13.8.08

O Obrigadojoãopinto deseja anunciar:

Três semanas e meia ausente, tanto que se perde, porque o devir benfiquista é ininterrupto. Contudo, há no OSP perspicácia pós-estival suficiente para apregoar que, como um homem que se passeia de sobretudo pelo jardim do Campo Grande em pleno mês de Agosto, o OSP pretende escrever sobre o abandono do João Pinto de forma escandalosamente exibicionista, no caso mostrando o seu conhecimento enciclopédico dos Cahiers du Cinéma. Afinal, só alguém com tal erudição ousaria relacionar o Godard e o João Pinto – e o OSP vai fazê-lo. Afinal, como o professor Von Braun lembra no Alphaville, é possível alguém tornar-se algo pior do que morto, que é alguém tornar-se uma lenda.

Dias tristes para o OSP eram quando o João Pinto, o Menino de Ouro – que é de facto o que ele foi para o OSP e para muitos benfiquistas decentes e com memória –, voltava ao Estádio da Luz e era assobiado, enxovalhado, odiado, como se de um qualquer Vale e Azevedo se tratasse. Isso faria algum sentido, supõe o OSP, quando o João Pinto jogava no Sporting, por razões históricas e essas cenas, mas tornou-se uma infâmia, quando ele veio jogar à Luz pelo Boavista e pelo Braga.

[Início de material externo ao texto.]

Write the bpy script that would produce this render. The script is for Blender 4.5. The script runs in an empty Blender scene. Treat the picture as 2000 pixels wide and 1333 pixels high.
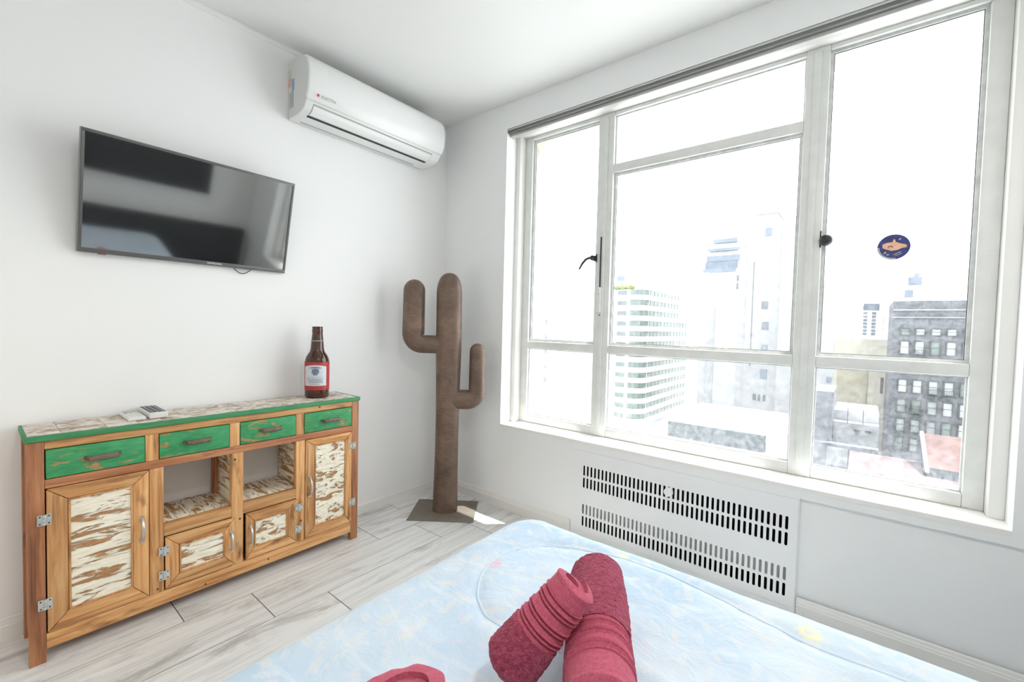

À geração do OSP, o João Pinto proporcionou a melhor exibição de um jogador de futebol que ela já viu (e verá – o OSP crê que se pode dizer isso, também, com toda a presciência) na sua vida. Para quem daqui a muitas décadas leia sobre esse jogo ou veja as imagens do mesmo, o que o João Pinto fez naquela tarde de chuva parecerá uma coisa, mais do que inacreditável, absolutamente irreal, o equivalente ao que hoje se sente quando se vêem imagens de um jogo do princípio do século XX. Naquele dia em que marcou três golos, qual deles o melhor, e deu dois a marcar, o João Pinto transcendeu a arte que então praticava e tornou-se parte, durante 79 minutos, de uma realidade que a maior parte das pessoas nunca conseguirá habitar.

Como o Bacon no estudo sobre o Inocêncio X (ou, para usar um exemplo lowbrow próximo, como o Neo no fim do primeiro Matrix), o João Pinto levantou o véu da maya, conseguiu ver o jogo de futebol para além do aparente. O OSP aposta que, nesse dia, pareceria ao João Pinto que todos os jogadores adversários jogavam, de facto, de tamancos. Foi uma actuação inesquecível, superior, e não apenas para benfiquistas, mas para todos os que gostam realmente de futebol. Estes últimos dirão até morrerem que, na década de 1990, tudo o que era preciso para haver um jogo de futebol em Portugal era o João Pinto e uma bola.

E, nessa breve viagem de impossível repetição, daí o carácter trágico que acabou por assumir a carreira dele no SLB, o João Pinto levou consigo, durante 79 minutos, milhões de benfiquistas, alguns dos quais o terão assobiado, quando ele voltou à Luz vestido de outra cor. Só que quem o fez não se lembrou de que ele não saiu porque quis; não se lembrou da dor que sentiu quando ele, poucas semanas depois de ser corrido do SLB, marcou aquele golo de cabeça à Inglaterra; não se lembrou de que ele foi corrido para o Heynckes ficar; não se lembrou do comunicado que ele foi forçado a ler a seguir a Vigo; não se lembrou de todos aqueles anos a fazer dupla no ataque com o Hassan e o Marcelo e o Mauro Airez e o Cadete e o Pringle; e não se lembrou de que, em meio à Idade das Trevas do futebol português e num SLB desacreditado, ele, que era tantas vezes o único jogador relevante na equipa, levou, à frente de árbitros eminentemente contemplativos, mais porrada do que qualquer outro jogador em toda a história do futebol.

Para o OSP, não há nada mais importante do que a memória, e é por isso que lembrará sempre, mesmo que não o queiram ouvir (o que é mais frequente do que possa parecer, incrivelmente), o grande serviço que o João Pinto prestou ao SLB. Ele era a verdade, e era-o várias vezes por jogo. Inebriado agora pelo mais poderoso dos narcóticos, a sensação de superioridade moral, o OSP censura os benfiquistas que esqueceram tudo isso, contudo mostra-se aberto a reconhecer que o facto de o João Pinto ter andado aos pulos com a Juve Leo, a cantar o “E quem não salta é lampião”, logo na porra do dia em que foi apresentado em Alvalade é bem capaz de ter contribuído para a diminuição da força da paixão wertheriana expressa nos quatro parágrafos anteriores.